While Keenan doesn’t spend a lot of time focusing on Obama’s first-black-president status, he understands it and knows that race is always lurking in the background. He also knows that Obama is definitely not the kind of person most people in America think of when they think about Blacks, having been reared “half a world away in Hawaii and Indonesia by the white half of his family.” Keenan went on to say of the former president, “When he was a kid, his own parents’ marriage would have been illegal in much of the country; when he was in high school, he endured racial epithets; when he was in college, he was profiled by the police.
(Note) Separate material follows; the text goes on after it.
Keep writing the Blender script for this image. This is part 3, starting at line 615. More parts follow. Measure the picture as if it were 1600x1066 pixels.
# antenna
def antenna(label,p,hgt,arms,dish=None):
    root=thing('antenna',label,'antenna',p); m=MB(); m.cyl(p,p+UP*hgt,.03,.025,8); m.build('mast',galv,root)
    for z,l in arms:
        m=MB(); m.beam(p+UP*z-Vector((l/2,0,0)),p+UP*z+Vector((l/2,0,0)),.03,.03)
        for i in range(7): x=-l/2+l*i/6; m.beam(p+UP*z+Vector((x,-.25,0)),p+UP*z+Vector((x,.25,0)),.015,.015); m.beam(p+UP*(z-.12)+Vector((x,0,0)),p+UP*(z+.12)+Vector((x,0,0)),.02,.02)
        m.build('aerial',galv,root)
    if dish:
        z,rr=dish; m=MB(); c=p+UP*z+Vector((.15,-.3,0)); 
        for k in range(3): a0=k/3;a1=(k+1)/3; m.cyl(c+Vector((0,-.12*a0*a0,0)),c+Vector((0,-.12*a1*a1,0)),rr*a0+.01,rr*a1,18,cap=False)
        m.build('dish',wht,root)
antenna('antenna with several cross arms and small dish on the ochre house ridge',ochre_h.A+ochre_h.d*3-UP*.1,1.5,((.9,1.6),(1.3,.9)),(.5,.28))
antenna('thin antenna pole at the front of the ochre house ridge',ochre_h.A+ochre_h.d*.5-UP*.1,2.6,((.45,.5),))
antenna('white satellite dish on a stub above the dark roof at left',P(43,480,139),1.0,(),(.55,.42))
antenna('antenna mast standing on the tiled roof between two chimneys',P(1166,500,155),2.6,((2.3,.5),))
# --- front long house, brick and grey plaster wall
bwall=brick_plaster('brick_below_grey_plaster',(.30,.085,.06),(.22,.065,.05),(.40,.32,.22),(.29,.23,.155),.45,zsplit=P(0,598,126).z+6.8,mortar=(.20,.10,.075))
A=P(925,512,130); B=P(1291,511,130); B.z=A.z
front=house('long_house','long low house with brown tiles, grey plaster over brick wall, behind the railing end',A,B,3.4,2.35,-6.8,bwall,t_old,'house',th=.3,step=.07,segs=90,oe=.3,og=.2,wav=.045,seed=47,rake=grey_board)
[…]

Through all those indignities, he ended up the first Black president of the Harvard Law Review and, well, the first Black president.” At the end of the day, Keenan neither tiptoes around Obama’s blackness nor shoves it in America’s face.

Surely one of Obama’s most crucial speeches during his eight years in office was the eulogy he gave for the nine victims of the mass shooting at Mother Emanuel AME Church. At first Obama is adamant that he does not want to give a nationwide address about the heinous crime. More than a dozen mass shootings happened during Obama’s tenure in the White House–two of them at Fort Hood in Texas and six of them in on year. One of them involved the mass murder of children, which surely made the president think of his own young daughters. What more could he say? But one of the victims was Reverend Clementa Pinckney, a South Carolina state senator who Obama had briefly met.  

He decided he would speak at Pinckney’s service, and include the other eight victims in his remarks. He spoke their names one by one and then he described them. “Good people. Decent people. God-fearing people. People so full of life, and so full of kindness, people who ran the race, who persevered, people of great faith.”  He had hinted to his staff that he might sing; he had done it before. When he began, the congregation joined him. “Amazing grace, how sweet the sound that saved a wretch like me; I once was lost, but now I’m found, was blind but now I see.” What a moment!

Grace is a fly-on-the-wall type of book.  Keenan’s prose is lively and accessible, and he gives us a very clear understanding about how excellent communication or a lack thereof can make or break an idea or a policy or a relationship. I was so drawn in by the book, I nearly read it straight through.

As America’s first Black president, Barack Obama walked a much higher and more perilous tightrope than any of his predecessors. But according to Kennan, no matter how much the tightrope bent or swayed, Obama’s walk was always graceful.